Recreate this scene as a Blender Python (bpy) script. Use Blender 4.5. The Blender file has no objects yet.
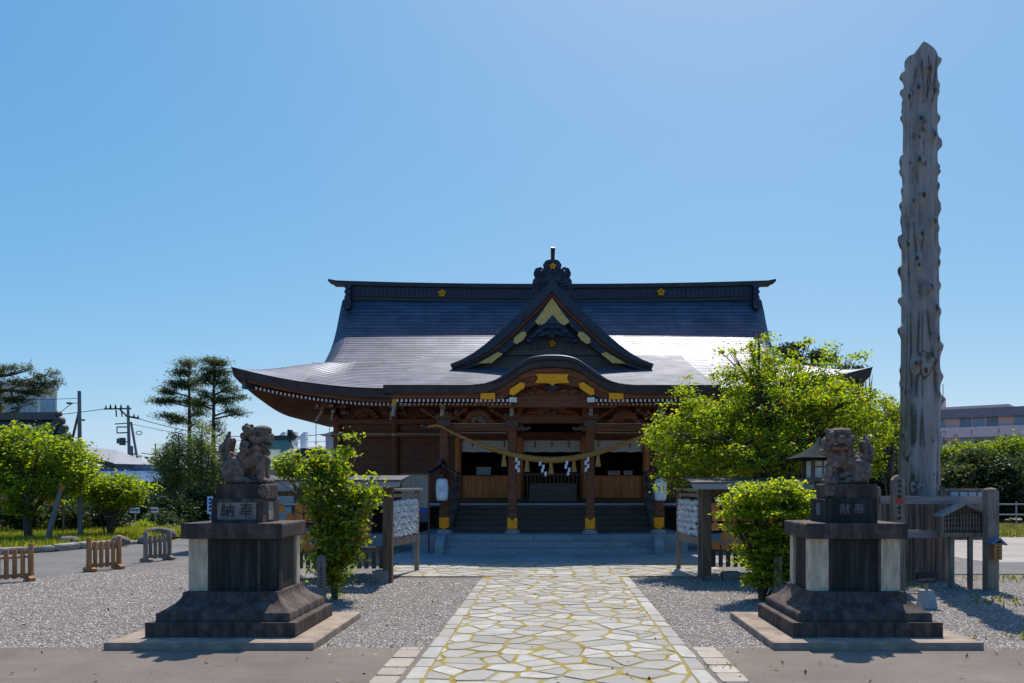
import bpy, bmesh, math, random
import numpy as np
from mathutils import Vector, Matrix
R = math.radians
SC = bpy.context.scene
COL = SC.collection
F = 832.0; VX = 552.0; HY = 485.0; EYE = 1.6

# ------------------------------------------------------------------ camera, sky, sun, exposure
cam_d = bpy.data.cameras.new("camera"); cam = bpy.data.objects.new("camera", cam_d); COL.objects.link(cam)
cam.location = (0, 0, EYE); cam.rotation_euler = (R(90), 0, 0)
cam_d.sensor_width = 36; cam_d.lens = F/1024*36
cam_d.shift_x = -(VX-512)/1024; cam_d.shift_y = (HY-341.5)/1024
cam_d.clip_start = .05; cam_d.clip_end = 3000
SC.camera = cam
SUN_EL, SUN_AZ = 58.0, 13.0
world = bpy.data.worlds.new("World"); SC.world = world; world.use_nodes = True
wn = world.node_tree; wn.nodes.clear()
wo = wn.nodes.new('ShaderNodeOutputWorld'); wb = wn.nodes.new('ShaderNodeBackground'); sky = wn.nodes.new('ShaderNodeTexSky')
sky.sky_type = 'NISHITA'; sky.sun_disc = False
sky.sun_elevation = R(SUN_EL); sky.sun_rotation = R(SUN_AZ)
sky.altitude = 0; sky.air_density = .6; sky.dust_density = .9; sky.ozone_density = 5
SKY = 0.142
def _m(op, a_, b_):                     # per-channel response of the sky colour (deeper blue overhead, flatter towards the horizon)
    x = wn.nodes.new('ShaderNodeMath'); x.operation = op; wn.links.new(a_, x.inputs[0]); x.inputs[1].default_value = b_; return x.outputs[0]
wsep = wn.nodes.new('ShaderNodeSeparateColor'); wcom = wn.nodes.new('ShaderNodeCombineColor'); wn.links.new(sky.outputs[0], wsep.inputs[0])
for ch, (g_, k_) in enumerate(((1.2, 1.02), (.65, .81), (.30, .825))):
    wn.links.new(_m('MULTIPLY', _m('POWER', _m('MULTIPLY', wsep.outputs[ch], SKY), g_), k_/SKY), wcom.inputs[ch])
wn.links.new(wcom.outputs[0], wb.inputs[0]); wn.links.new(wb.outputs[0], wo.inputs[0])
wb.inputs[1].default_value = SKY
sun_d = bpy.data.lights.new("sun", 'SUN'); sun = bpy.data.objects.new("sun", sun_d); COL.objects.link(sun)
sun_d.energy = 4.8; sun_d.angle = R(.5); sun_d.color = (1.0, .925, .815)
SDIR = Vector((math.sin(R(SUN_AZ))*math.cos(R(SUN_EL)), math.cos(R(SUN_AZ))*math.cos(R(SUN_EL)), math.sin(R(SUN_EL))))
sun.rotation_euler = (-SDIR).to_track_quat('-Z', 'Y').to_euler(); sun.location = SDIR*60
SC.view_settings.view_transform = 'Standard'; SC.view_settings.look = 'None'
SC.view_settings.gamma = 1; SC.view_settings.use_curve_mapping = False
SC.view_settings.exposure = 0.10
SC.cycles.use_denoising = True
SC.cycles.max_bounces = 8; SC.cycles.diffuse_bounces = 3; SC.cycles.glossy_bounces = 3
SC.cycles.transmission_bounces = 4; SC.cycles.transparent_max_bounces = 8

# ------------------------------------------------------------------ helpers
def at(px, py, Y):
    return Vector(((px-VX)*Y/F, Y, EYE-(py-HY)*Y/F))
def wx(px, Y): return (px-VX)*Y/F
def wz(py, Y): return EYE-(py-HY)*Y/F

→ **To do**
Return, unchanged, the lines from the first line of the material through the line that holds "F = 832.0; VX = 552.0; HY = 485.0; EYE = 1.6", inclusive, omitting pictures.

→ **Solution for this exercise**
Recreate this scene as a Blender Python (bpy) script. Use Blender 4.5. The Blender file has no objects yet.
import bpy, bmesh, math, random
import numpy as np
from mathutils import Vector, Matrix
R = math.radians
SC = bpy.context.scene
COL = SC.collection
F = 832.0; VX = 552.0; HY = 485.0; EYE = 1.6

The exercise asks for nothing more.